7.10.3 Prayer Book of Rani Jindan
Illustration from prayer book
This painting is an illustration in a prayer book made for Rani Jindan Kaur, one of the wives of the first Sikh king, Maharaja Ranjit Singh. (Rani means queen, and maharaja means king.) The illustration represents Guru Nanak as a young man. A servant is fanning him, and he is speaking to Hindu ascetics. How does this illustration emphasize Guru Nanak’s importance? The prayer book contains excerpts from the Guru Granth Sahib, the Sikh scripture, which contains the poetry of Guru Nanak and the other Gurus. Besides the Guru Granth Sahib, there are many stories about Guru Nanak. In these stories, Guru Nanak often traveled with his close friends, Bhai Bala, a Hindu, and Bhai Mardana, a Muslim. Bhai Mardana composed the music for Guru Nanak’s poetry. What point does this illustration and the stories about Guru Nanak’s friends make about Guru Nanak and other religions? Why do you think it has been important for Sikhs to remember their founder as a friend to Hindus and Muslims? Guru Nanak’s teaching was, “There is neither Hindu nor Muslim.”

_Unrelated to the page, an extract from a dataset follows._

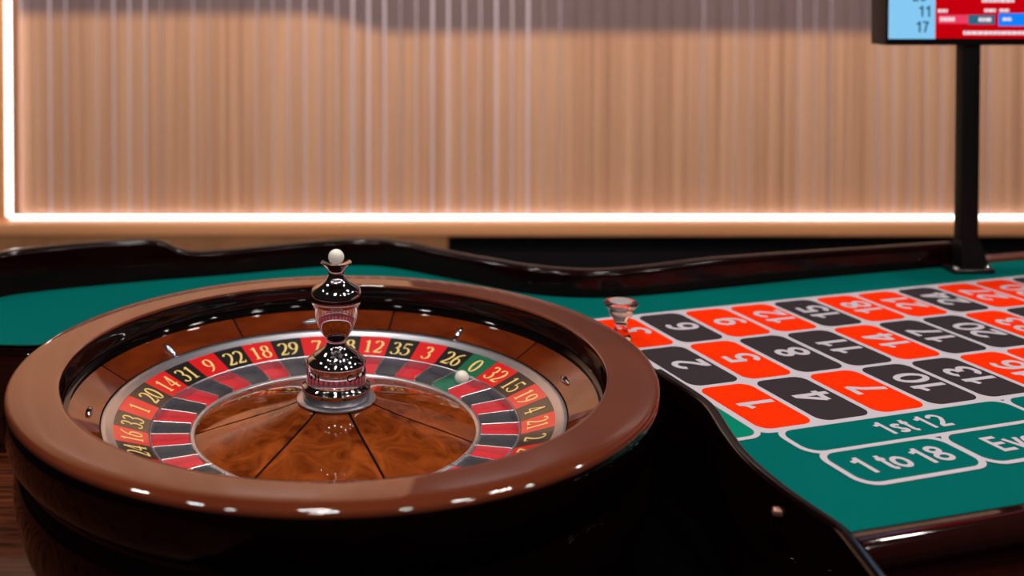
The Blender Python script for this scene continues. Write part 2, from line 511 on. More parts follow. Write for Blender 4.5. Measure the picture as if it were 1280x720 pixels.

In the Sikh tradition, as well as in his own writings, Guru Nanak is often associated with figures from other religions. The stories told about his life are popular, but they do not have the religious authority of the poetry and other writing in the Guru Granth Sahib, the written Sikh scripture. While the stories are probably largely fictional, it is notable that Sikhs remember Guru Nanak as having friends who practiced other religions, especially after relations between Sikh communities and Muslim Mughal rulers and Hindu religious authorities deteriorated. The illustration emphasizes Guru Nanak’s importance by seating him on an ottoman, while the ascetics are on the floor. Only Guru Nanak is being fanned by a servant, and both the servant and he are larger in size than the ascetics. The body language of the people in the illustration suggests the ascetics are learning from, and venerating, the Guru. Remembering Guru Nanak as open and friendly to other religions underlines the words of Guru Nanak himself. As the next source shows, he was quite critical of Muslim and Hindu practices, but he also thoroughly engaged with devout Hindus and Muslims in seeking religious truth.